The three other artists, Pauline Despi, Auggie Fontanilla and Ivan Despi, willbuild on what Garcia has started. Multimedia artist Pauline Despi will add sound elements to Garcia’s works. The sounds will be motion-controlled so when people approach a work, they’ll hear something.

Fontanilla, a street artist who used to do graffiti on public walls, will do something urban inspired based on tattoos and the Nazareno of Quiapo. Ivan Despi has a video and sound installation in mind.

Detail of Low Hanging Fruit, soft sculpture installation

Hanging on the gallery’s first floor is the oil and enamel painting“Jinyiwei,” named after the broacade-clad guards who secured the Ming Dynasty emperors. Garcia, who did her research on the dynasty, described these guards as “deputized to capture, arrest, execute who they perceived to be enemies of the state.” She quoted a Wikipedia definition saying that this imperial secret police was “given the authority to overrule judicial proceedings in prosecutions with full autonomy in arresting, interrogating and punishing anyone, including nobles and the emperor’s relatives.”

Also hanging on the first floor are heart-shaped soft sculptures on chains called “Low Hanging Fruit” accompanied by indoor plants with middle finger sculpture. Garcia explained, “I wanted a visual interpretation of the definition of ‘low-hanging fruit’: a thing or person that can be won, obtained or persuaded with little effort.” The fingers peeking out of the hearts, she added, are like signs of “growing defiance.”

On the second floor is the installation “West Philippine Tea” made up of a square tea table with teacups, a teapot, a milk jug with Ming Dynasty patterns filled with “swirly, turbulent ‘sea’ water (transparent modeling putty). I chose the Ming pattern because that’s when they first started using gunpowder-powered warfare and fell because of a peasant revolt” As for a revolt happening in the Philippines, Garcia called it “wishful thinking” on her part.

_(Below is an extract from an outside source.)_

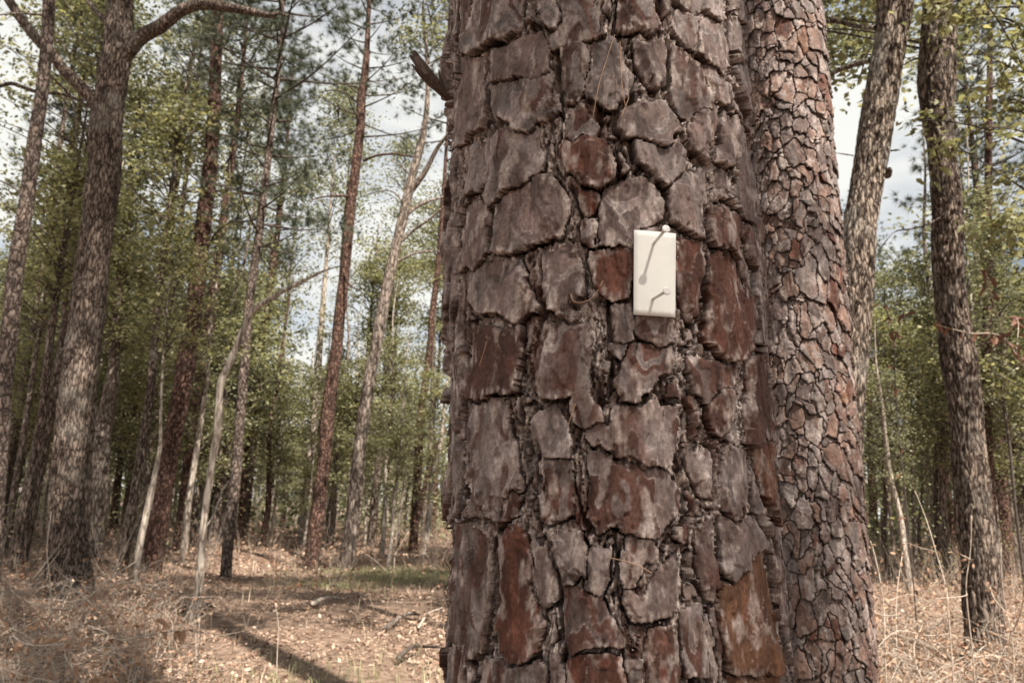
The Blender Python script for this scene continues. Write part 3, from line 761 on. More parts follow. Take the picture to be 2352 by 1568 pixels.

West Philippine Tea, assemblage of eight piece porcelain tea set with painted polymer sculpture and plastic parts

The last installation is “Curiosity Killed the Cabinet,” described in her notes as “an assortment of Ming Dynasty-inspired assemblages presented as a collection in a curio cabinet.” Here the viewer must pause and move from one row to another to see how soldiers, although made of plastic, maneuver to acquire more parts of the West Philippine Sea. The Ming porcelain—spoons, bowls, ceramic cats—are present to indicate the nationality of the land and sea grabbers.

The purple hearts may not be growing as fast as Garcia wants them to. In a sense, she said, “they need more care, but once they’ve grown, they actually blossom like Filipinos or whoever will do something about our current situation.”